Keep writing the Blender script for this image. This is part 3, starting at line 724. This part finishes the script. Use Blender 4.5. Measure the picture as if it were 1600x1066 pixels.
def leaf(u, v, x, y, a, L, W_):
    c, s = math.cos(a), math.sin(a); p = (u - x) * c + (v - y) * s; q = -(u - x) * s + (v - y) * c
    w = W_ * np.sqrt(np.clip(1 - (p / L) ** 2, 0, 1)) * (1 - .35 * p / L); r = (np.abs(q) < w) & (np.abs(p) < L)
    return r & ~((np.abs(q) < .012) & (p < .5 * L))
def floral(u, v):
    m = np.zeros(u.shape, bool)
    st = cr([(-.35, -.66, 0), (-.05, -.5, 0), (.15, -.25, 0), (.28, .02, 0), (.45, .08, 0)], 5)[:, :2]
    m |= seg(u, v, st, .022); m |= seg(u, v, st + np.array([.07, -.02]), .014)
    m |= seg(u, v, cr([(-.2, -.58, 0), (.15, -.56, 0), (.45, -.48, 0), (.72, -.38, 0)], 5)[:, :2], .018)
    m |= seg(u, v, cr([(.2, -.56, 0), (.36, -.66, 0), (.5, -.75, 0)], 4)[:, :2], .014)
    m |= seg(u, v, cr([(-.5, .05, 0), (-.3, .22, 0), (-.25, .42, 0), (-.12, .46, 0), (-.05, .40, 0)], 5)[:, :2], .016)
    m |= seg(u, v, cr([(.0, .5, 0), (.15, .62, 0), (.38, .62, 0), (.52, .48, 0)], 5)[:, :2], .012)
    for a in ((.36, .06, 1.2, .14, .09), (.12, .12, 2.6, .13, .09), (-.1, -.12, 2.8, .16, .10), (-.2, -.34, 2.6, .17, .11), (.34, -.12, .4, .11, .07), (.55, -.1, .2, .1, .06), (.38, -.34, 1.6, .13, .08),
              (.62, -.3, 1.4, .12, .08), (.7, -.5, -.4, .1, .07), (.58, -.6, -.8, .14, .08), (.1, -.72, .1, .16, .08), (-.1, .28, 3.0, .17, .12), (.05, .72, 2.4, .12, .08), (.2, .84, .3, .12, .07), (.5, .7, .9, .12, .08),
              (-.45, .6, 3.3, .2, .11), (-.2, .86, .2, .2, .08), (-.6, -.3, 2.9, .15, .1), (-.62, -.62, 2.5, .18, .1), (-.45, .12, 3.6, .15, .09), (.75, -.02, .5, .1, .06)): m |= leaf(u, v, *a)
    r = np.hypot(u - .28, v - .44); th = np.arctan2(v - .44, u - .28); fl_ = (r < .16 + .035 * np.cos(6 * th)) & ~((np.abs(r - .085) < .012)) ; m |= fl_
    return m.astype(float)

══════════

> _WHAT IS EXPECTED_:
Type the whole listing again, unaltered.

> _WRITTEN SOLUTION_:
Keep writing the Blender script for this image. This is part 3, starting at line 724. This part finishes the script. Use Blender 4.5. Measure the picture as if it were 1600x1066 pixels.
def leaf(u, v, x, y, a, L, W_):
    c, s = math.cos(a), math.sin(a); p = (u - x) * c + (v - y) * s; q = -(u - x) * s + (v - y) * c
    w = W_ * np.sqrt(np.clip(1 - (p / L) ** 2, 0, 1)) * (1 - .35 * p / L); r = (np.abs(q) < w) & (np.abs(p) < L)
    return r & ~((np.abs(q) < .012) & (p < .5 * L))
def floral(u, v):
    m = np.zeros(u.shape, bool)
    st = cr([(-.35, -.66, 0), (-.05, -.5, 0), (.15, -.25, 0), (.28, .02, 0), (.45, .08, 0)], 5)[:, :2]
    m |= seg(u, v, st, .022); m |= seg(u, v, st + np.array([.07, -.02]), .014)
    m |= seg(u, v, cr([(-.2, -.58, 0), (.15, -.56, 0), (.45, -.48, 0), (.72, -.38, 0)], 5)[:, :2], .018)
    m |= seg(u, v, cr([(.2, -.56, 0), (.36, -.66, 0), (.5, -.75, 0)], 4)[:, :2], .014)
    m |= seg(u, v, cr([(-.5, .05, 0), (-.3, .22, 0), (-.25, .42, 0), (-.12, .46, 0), (-.05, .40, 0)], 5)[:, :2], .016)
    m |= seg(u, v, cr([(.0, .5, 0), (.15, .62, 0), (.38, .62, 0), (.52, .48, 0)], 5)[:, :2], .012)
    for a in ((.36, .06, 1.2, .14, .09), (.12, .12, 2.6, .13, .09), (-.1, -.12, 2.8, .16, .10), (-.2, -.34, 2.6, .17, .11), (.34, -.12, .4, .11, .07), (.55, -.1, .2, .1, .06), (.38, -.34, 1.6, .13, .08),
              (.62, -.3, 1.4, .12, .08), (.7, -.5, -.4, .1, .07), (.58, -.6, -.8, .14, .08), (.1, -.72, .1, .16, .08), (-.1, .28, 3.0, .17, .12), (.05, .72, 2.4, .12, .08), (.2, .84, .3, .12, .07), (.5, .7, .9, .12, .08),
              (-.45, .6, 3.3, .2, .11), (-.2, .86, .2, .2, .08), (-.6, -.3, 2.9, .15, .1), (-.62, -.62, 2.5, .18, .1), (-.45, .12, 3.6, .15, .09), (.75, -.02, .5, .1, .06)): m |= leaf(u, v, *a)
    r = np.hypot(u - .28, v - .44); th = np.arctan2(v - .44, u - .28); fl_ = (r < .16 + .035 * np.cos(6 * th)) & ~((np.abs(r - .085) < .012)) ; m |= fl_
    return m.astype(float)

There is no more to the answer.